Diese Entwicklung beschäftigt auch Heinz Rhyn. Als Rektor der Pädagogischen Hochschule Zürich ist er für die Ausbildung der künftigen Lehrer zuständig. «Die Digitalisierung verändert den Lehrberuf», sagt er. Lernen sei nicht mehr nur in der Schule möglich. Lern-Apps und Programme sind bereits vielerorts Teil des Unterrichts. Rhyns Hochschule steht derzeit in Kontakt mit Softwareentwicklern, um sich an der Erarbeitung von Lernprogrammen zu beteiligen. Für den Rektor ist dies eine Gratwanderung: Er will den Anschluss an die technische Entwicklung nicht verpassen. «Doch das Lernen darf nicht allein von der Technik bestimmt werden.» Wie kann der gute Lehrer also die neuste Technik nutzen und gleichzeitig seinen Platz im Klassenzimmer behalten?

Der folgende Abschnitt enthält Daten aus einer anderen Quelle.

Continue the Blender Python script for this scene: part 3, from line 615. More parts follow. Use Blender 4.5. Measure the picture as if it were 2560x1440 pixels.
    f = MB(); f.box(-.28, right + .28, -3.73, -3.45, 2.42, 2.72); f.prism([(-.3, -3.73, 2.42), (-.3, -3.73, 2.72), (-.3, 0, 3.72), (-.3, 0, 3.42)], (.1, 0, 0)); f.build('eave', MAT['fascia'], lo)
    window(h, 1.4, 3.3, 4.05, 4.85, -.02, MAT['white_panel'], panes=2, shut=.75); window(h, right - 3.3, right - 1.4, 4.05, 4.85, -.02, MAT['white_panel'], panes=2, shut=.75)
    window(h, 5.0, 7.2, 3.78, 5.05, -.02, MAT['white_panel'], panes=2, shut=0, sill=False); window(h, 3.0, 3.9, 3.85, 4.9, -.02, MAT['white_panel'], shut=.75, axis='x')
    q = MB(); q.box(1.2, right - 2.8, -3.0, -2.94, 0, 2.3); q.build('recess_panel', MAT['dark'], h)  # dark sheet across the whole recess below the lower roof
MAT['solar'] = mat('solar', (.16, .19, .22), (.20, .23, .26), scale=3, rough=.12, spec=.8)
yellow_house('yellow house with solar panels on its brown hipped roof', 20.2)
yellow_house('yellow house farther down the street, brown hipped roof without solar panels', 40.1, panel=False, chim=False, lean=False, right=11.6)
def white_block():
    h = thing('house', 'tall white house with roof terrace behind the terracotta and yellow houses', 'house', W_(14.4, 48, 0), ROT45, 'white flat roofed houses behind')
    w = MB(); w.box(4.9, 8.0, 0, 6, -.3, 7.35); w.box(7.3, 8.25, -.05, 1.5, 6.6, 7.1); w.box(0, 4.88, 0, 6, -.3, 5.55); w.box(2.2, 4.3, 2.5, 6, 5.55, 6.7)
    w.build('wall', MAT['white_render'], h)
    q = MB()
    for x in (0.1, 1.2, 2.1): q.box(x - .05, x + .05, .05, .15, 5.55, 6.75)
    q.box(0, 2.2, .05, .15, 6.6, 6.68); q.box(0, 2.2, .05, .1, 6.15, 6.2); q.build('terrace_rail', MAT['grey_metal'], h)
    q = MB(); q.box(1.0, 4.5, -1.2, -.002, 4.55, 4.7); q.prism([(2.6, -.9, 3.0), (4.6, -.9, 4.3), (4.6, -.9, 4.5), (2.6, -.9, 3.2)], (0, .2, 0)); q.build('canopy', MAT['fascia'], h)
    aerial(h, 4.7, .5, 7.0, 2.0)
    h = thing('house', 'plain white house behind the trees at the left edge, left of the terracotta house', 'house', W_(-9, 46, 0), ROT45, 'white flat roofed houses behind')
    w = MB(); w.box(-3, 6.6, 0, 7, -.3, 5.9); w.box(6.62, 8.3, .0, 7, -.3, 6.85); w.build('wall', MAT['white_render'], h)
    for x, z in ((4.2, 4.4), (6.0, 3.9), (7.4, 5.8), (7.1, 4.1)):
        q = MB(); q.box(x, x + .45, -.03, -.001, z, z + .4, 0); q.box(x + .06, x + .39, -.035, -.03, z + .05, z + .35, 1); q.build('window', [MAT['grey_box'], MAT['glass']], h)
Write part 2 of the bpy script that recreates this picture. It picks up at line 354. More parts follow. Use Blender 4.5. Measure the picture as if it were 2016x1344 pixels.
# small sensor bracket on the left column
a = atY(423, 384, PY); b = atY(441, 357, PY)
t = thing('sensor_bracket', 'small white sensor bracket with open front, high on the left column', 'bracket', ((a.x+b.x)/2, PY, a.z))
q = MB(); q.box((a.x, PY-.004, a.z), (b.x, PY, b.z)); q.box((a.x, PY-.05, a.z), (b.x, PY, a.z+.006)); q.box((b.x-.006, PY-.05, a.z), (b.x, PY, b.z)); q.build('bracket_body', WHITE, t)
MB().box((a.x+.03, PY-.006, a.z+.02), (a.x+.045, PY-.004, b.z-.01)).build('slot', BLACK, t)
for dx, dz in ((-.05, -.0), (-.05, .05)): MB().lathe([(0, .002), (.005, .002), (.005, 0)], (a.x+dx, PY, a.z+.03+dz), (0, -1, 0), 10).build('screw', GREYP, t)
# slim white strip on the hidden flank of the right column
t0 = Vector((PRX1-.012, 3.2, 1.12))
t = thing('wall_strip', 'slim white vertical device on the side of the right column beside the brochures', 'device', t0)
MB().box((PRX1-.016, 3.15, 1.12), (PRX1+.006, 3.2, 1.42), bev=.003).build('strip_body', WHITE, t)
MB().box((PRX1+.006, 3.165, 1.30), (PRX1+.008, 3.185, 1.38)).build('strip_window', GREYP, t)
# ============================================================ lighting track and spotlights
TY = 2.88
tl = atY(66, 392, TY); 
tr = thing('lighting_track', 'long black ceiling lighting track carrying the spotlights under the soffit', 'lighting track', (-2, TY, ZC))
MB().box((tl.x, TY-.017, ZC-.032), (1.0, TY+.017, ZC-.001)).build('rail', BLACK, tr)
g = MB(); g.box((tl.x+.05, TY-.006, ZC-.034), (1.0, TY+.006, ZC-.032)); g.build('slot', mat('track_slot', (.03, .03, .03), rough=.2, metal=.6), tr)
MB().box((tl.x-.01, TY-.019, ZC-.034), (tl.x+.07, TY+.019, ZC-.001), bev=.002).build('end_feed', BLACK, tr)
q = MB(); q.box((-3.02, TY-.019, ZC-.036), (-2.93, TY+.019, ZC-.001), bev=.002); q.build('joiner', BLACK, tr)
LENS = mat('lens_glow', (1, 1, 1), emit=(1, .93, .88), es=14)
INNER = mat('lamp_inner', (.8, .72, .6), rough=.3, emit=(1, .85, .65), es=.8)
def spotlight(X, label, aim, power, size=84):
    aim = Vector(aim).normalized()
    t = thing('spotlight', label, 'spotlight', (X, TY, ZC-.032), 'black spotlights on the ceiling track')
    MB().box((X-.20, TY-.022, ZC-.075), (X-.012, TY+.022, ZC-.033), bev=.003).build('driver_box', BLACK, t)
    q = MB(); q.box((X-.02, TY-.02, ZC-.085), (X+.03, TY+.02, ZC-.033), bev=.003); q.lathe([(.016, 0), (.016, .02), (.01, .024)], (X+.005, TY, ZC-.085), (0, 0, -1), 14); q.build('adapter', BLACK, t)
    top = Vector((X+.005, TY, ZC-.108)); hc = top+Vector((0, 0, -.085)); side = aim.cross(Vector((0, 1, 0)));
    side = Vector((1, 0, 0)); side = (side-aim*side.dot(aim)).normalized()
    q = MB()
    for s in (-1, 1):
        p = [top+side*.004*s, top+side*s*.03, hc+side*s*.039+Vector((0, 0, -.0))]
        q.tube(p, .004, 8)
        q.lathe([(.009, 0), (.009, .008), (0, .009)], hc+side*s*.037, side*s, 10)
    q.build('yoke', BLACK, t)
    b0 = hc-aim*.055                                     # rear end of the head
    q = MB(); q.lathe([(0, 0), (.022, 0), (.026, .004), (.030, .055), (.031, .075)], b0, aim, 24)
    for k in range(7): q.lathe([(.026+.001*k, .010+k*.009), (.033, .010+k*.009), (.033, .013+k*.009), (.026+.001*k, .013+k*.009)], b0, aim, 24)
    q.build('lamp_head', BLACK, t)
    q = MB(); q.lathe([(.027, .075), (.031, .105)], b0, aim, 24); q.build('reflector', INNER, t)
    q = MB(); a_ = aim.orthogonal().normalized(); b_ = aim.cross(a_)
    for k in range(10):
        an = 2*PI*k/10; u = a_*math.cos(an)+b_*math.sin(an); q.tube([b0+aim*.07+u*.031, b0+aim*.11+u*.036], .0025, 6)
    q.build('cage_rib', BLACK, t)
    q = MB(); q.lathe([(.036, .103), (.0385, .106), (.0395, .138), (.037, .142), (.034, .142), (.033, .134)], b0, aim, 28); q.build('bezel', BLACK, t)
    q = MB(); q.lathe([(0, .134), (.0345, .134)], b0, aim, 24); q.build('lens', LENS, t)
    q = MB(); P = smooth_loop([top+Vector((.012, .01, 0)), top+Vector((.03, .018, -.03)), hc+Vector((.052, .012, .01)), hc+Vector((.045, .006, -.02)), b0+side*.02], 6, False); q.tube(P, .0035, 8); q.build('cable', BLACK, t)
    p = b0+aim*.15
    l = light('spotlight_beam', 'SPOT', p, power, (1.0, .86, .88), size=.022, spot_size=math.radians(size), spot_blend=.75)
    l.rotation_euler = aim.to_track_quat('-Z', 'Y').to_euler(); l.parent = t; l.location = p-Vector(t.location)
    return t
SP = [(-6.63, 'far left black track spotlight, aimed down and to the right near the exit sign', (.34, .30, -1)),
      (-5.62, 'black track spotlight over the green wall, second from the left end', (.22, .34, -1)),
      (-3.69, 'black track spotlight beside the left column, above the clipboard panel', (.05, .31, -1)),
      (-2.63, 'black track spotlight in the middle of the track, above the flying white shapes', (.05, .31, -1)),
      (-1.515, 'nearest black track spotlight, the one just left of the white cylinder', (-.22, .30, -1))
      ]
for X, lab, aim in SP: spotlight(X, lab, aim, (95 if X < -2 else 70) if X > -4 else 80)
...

Christof Tschudi ist überzeugt, diese Balance gefunden zu haben. Er unterrichtet an der Projektschule Arth-Goldau (SZ). In seinem Deutschunterricht tippen die Sechstklässler auf Smartphones und Tablets Beiträge für den Klassenblog «Ein Tag im Leben von . . .». Der 36-jährige Lehrer Tschudi geht im Zimmer umher. Er weiss genau, welche Kinder nicht allein vorwärtskommen, und spricht sie an. Schülern, die ihre Geschichte bereits geschrieben haben, gibt er neue Aufträge: Sie lösen Mathe-Aufgaben – auf ihren Geräten. Die Projektschule Arth-Goldau ist ein Labor des digitalisierten Unterrichts. Tablets und Smartphones sind hier so normale Lernhilfsmittel wie Bleistift oder Gummi.

Ist es mit einem solchen Unterricht überhaupt möglich, ein guter Lehrer zu sein, zu den Schülern eine Beziehung aufzubauen, gemeinsam mit ihnen zu lernen und ihnen zuzuhören, wie es John Hattie postuliert? Tschudi sagt: «Dank dem Einsatz der Computer habe ich mehr Zeit, auf die einzelnen Kinder einzugehen.» Der Computer ist allerdings auch in Tschudis Schulzimmer kein Lehrerersatz: Die Hausaufgaben kontrolliert er selber. Und Prüfungen schreiben die Kinder nach wie vor auf Papier. Bei der Frage, ob er eines Tages durch einen Computer ersetzt werden könnte, schmunzelt Tschudi: «Sobald ich nicht präsent bin im Klassenzimmer, lässt die Konzentration der Schüler nach.» John Hattie dürfte sich durch diese Aussage bestätigt fühlen. Es kommt eben vor allem auf den Lehrer an.